The Bowman works for: first dates and anniversaries seeking moderate formality and a bar view. Small groups wanting to share oysters and small plates. Diners with a budget of $35 to $60 per person, excluding bar drinks. People prioritizing ingredient quality and basic technique over theatrical plating.

It does not suit: large parties (the room is narrow and tightly packed; groups over six become logistically awkward). Casual walk-ins on Friday or Saturday (wait times without reservation often exceed 30 minutes). Diners on very tight budgets or seeking filling portions at low price. Anyone expecting experiential seafood cookery or avant-garde plating.

What the first visit involves

Arrive early or with a reservation; walk-ins risk an hour-plus wait on weekend evenings. You will be seated at the bar or a two-top if one is available; table turnover on busy nights is 75 to 90 minutes. Order oysters first; they arrive within five minutes and provide immediate assessment of what is available that day. Ask your server about the rockfish: preparation and sourcing shift seasonally. A typical first visit spans 90 minutes and costs $50 to $70 per person with one cocktail and an entrée.
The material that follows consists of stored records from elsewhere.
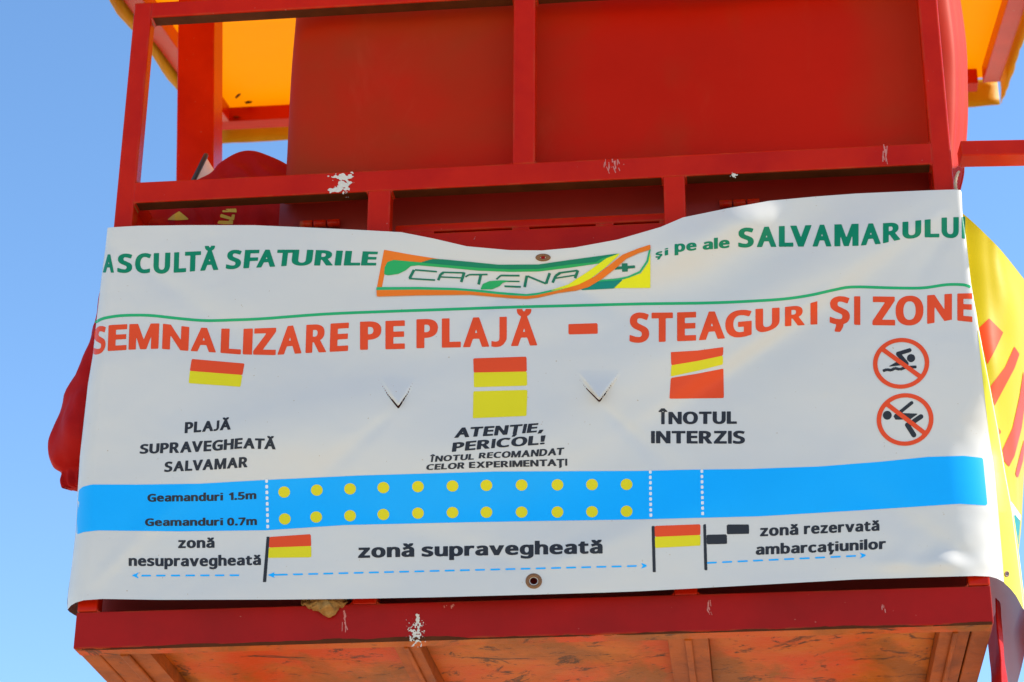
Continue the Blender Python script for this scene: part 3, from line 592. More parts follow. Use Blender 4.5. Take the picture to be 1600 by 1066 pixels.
# sides of the cloth going back round both corners
def wrap(nm, sil, steps, mat, sgn):
    n = 60; S = cmr(np.array(sil, float), n); vs = []
    for (px, py) in S:
        f = np.clip((py-300)/650, 0, 1); p0 = W(px, py)
        for (dx, dy) in steps: vs.append(p0+Vector((dx*(.15+.85*f)*1.0, dy*(.25+.75*f), 0)))
    m_ = len(steps)
    return mesh(nm, vs, [(j*m_+i, j*m_+i+1, (j+1)*m_+i+1, (j+1)*m_+i) for j in range(n-1) for i in range(m_-1)], mat, banner, True)
YSIDE = plain('yellow_vinyl', (.80, .72, .012), .4, .08, 5, .5, (.12, (.8, .7, .02)))
def two_sided(name, front, back):
    m = bpy.data.materials.new(name); m.use_nodes = True; t = m.node_tree; t.nodes.clear()
    o = t.nodes.new('ShaderNodeOutputMaterial'); g_ = t.nodes.new('ShaderNodeNewGeometry'); ms = t.nodes.new('ShaderNodeMixShader')
    a = t.nodes.new('ShaderNodeBsdfPrincipled'); b = t.nodes.new('ShaderNodeBsdfPrincipled')
    a.inputs['Base Color'].default_value = (*front, 1); b.inputs['Base Color'].default_value = (*back, 1)
    a.inputs['Roughness'].default_value = .4; b.inputs['Roughness'].default_value = .5
    t.links.new(g_.outputs['Backfacing'], ms.inputs[0]); t.links.new(a.outputs[0], ms.inputs[1]); t.links.new(b.outputs[0], ms.inputs[2]); t.links.new(ms.outputs[0], o.inputs[0])
    return m
YREV = two_sided('yellow_vinyl_grey_reverse', (.40, .36, .37), (.80, .72, .012))
YREV2 = two_sided('white_vinyl_grey_reverse', (.40, .36, .37), (.78, .78, .77))
_p0 = W(1600.5, 954)
_st = [(0, 0)]+[((lambda q: (q.x-_p0.x, q.y-_p0.y))(UZ(x_, y_, _p0.z-.0))) for x_, y_ in ((1604, 965), (1606, 985), (1602, 1015), (1595, 1045), (1587, 1075), (1577, 1110), (1560, 1150))]
wrap('side_wrap', RSIL, _st, YREV, 1)
wrap('side_wrap', LSIL, [(0, 0), (.0, .015), (.004, .035), (.012, .06), (.03, .09)], REV, -1)

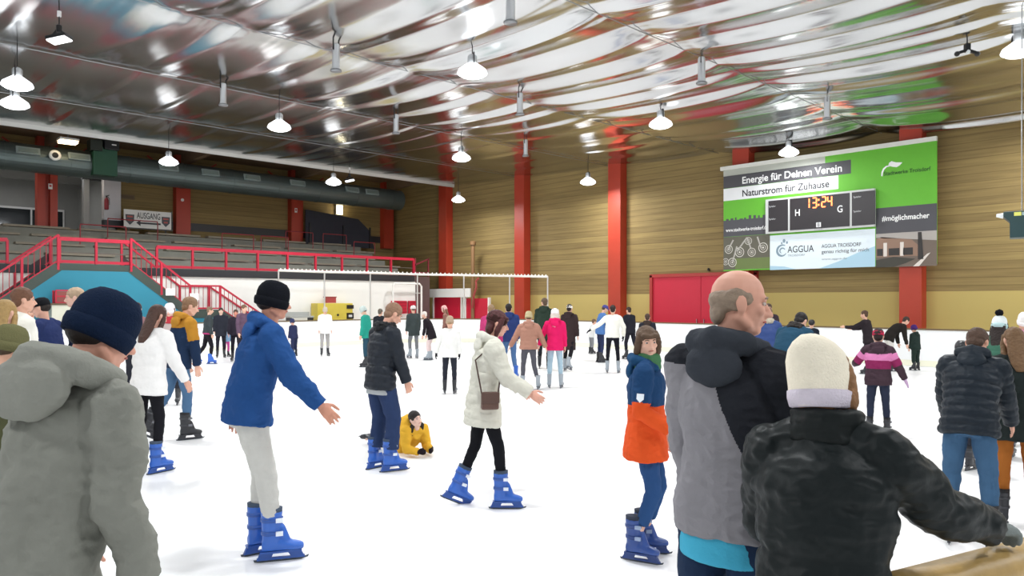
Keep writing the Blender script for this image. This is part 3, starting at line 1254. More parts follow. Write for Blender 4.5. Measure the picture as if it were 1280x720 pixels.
# exit sign with arrow and two crests
SY = YW - 1.15
xa, zt = on_y(155, 265, SY)
xb, zb = on_y(214, 287, SY)
w, h = xb - xa, 0.74
zb = (on_y(155, 284, SY)[1] + zb) / 2
o = tag(empty('exit_sign', (xa, SY, zb)), 'white exit sign with black arrow above the terrace', 'sign')
mb = MB()
mb.box2((0, 0, 0), (w, 0.05, h))
mb.build('board', paint('#d5d4cf'), o)
mb = MB()
mb.box2((-0.05, 0.0, -0.05), (w + 0.05, 0.06, 0.0))
mb.box2((w, -0.01, -0.05), (w + 0.05, 0.06, h + 0.05))
for k in (0.2, w - 0.2):
    mb.bar((k, 0.08, zb * 0 - 0.8), (k, 0.08, h * 0.9), 0.05)
mb.build('frame', paint('#3c3733'), o)
EX, EY, EZ = Vector((1, 0, 0)), Vector((0, 0, 1)), Vector((0, -1, 0))
lettering('AUSGANG', (w * 0.26, -0.002, h * 0.54), EX, EY, EZ, w * 0.50, h * 0.34, PD, o, 0.012)
mb = MB()
mb.prism([(w * 0.25, -0.006, h * 0.28), (w * 0.34, -0.006, h * 0.46), (w * 0.34, -0.006, h * 0.33), (w * 0.77, -0.006, h * 0.33), (w * 0.77, -0.006, h * 0.23), (w * 0.34, -0.006, h * 0.23), (w * 0.34, -0.006, h * 0.10)], (0, 0.004, 0))
mb.build('arrow', PD, o)
for u in (0.12, 0.88):
    mb = MB()
    c = w * u
    mb.prism([(c - 0.17, -0.006, h * 0.72), (c + 0.17, -0.006, h * 0.72), (c + 0.16, -0.006, h * 0.36), (c, -0.006, h * 0.14), (c - 0.16, -0.006, h * 0.36)], (0, 0.004, 0))
    cr = mb.build('crest', paint('#3b3f45'), o)
    mb = MB()
    mb.box((c, -0.009, h * 0.60), (0.22, 0.004, 0.07))
    mb.box((c, -0.009, h * 0.40), (0.16, 0.004, 0.07))
    mb.build('crest_band', paint('#a8483f'), cr)
# small brown plate on the timber wall
x, z = on_y(157, 246, YW - 0.02)
mb = MB()
mb.box((0, 0, 0), (0.72, 0.03, 0.20))
mb.box((0, -0.01, 0), (0.62, 0.03, 0.10), None, 1)
o = tag(mb.build('plate', [paint('#6a5636'), paint('#57462c')]), 'small brown plate on the timber wall above the exit sign', 'plate')
o.location = (x, YW - 0.03, z)
# fire extinguisher on the white end panel
x, z = on_y(133, 262, YW - 0.45)
o = tag(empty('fire_extinguisher', (x, YW - 0.46, z)), 'red fire extinguisher on the white end panel of the opening', 'fire extinguisher')
mb = MB()
mb.lathe([(0.07, 0), (0.085, 0.02), (0.085, 0.40), (0.05, 0.47), (0.03, 0.50)], (0, 0, 0), 14)
mb.build('cylinder', paint('#8e2530'), o, smooth=True)
mb = MB()
mb.box((0, 0, 0.54), (0.05, 0.05, 0.08))
mb.bar((0, 0, 0.56), (0.10, -0.02, 0.60), 0.03)
mb.build('valve', BLACKM, o)
mb = MB()
mb.tube([(0.03, -0.03, 0.54), (0.10, -0.05, 0.45), (0.10, -0.05, 0.2)], 0.012, 6)
mb.build('hose', BLACKM, o)
# white notices on pillars
for px, py, X, Y, lab in ((63, 233, None, YW - 0.42, 'small white notice on the split red pillar of the concourse'), (228, 250, None, YW - 0.42, 'small round white sign on the red pillar right of the exit sign'), (370, 263, None, YW - 0.42, 'small white notice on the red pillar left of the wall lamp')):
    x, z = on_y(px, py, Y)
    mb = MB()
    if px == 228:
        mb.lathe([(0.07, 0), (0.07, 0.015)], (0, 0, 0), 14, rot=R90)
    else:
        mb.box((0, 0, 0), (0.14, 0.015, 0.22))
        mb.box((0, -0.004, 0.02), (0.08, 0.015, 0.08), None, 1)
    o = tag(mb.build('notice', [paint('#eceae6'), paint('#c0423a')]), lab, 'sign')
    o.location = (x, Y, z)
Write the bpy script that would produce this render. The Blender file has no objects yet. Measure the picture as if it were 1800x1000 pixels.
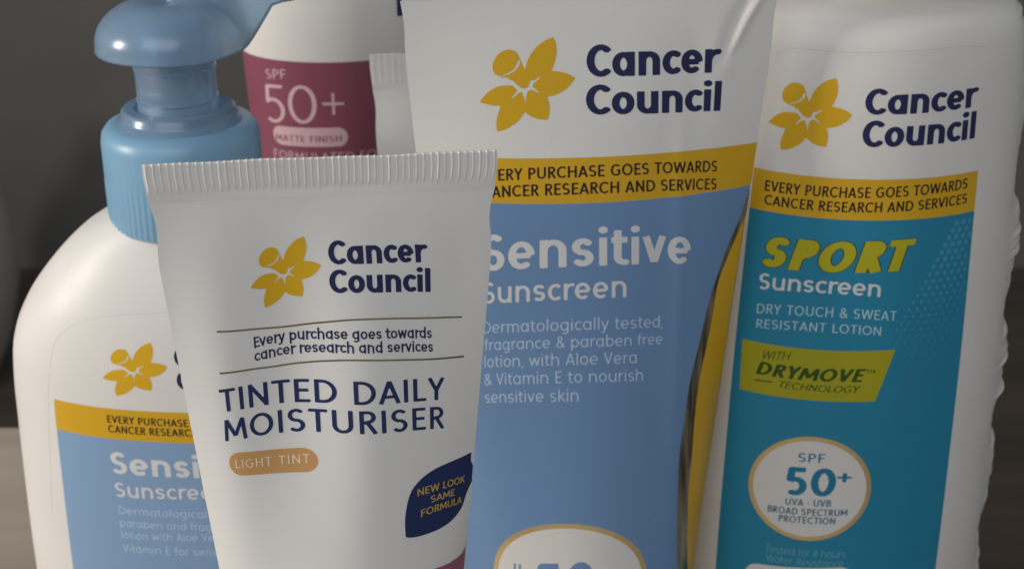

Hours, parking, and logistics

Open Tuesday through Thursday 5 p.m. to 10 p.m., Friday and Saturday 5 p.m. to 11 p.m., Sunday 5 p.m. to 9 p.m. Closed Mondays. Street parking on Federal Hill side streets; the lot behind the restaurant fills during dinner service. Call ahead to confirm hours; restaurant closures for private events do occur.

The Bowman justifies its position in Baltimore's seafood landscape because it delivers on oyster and local rockfish without ceremony or inflated pricing, and because its bar is neither an afterthought nor the main event.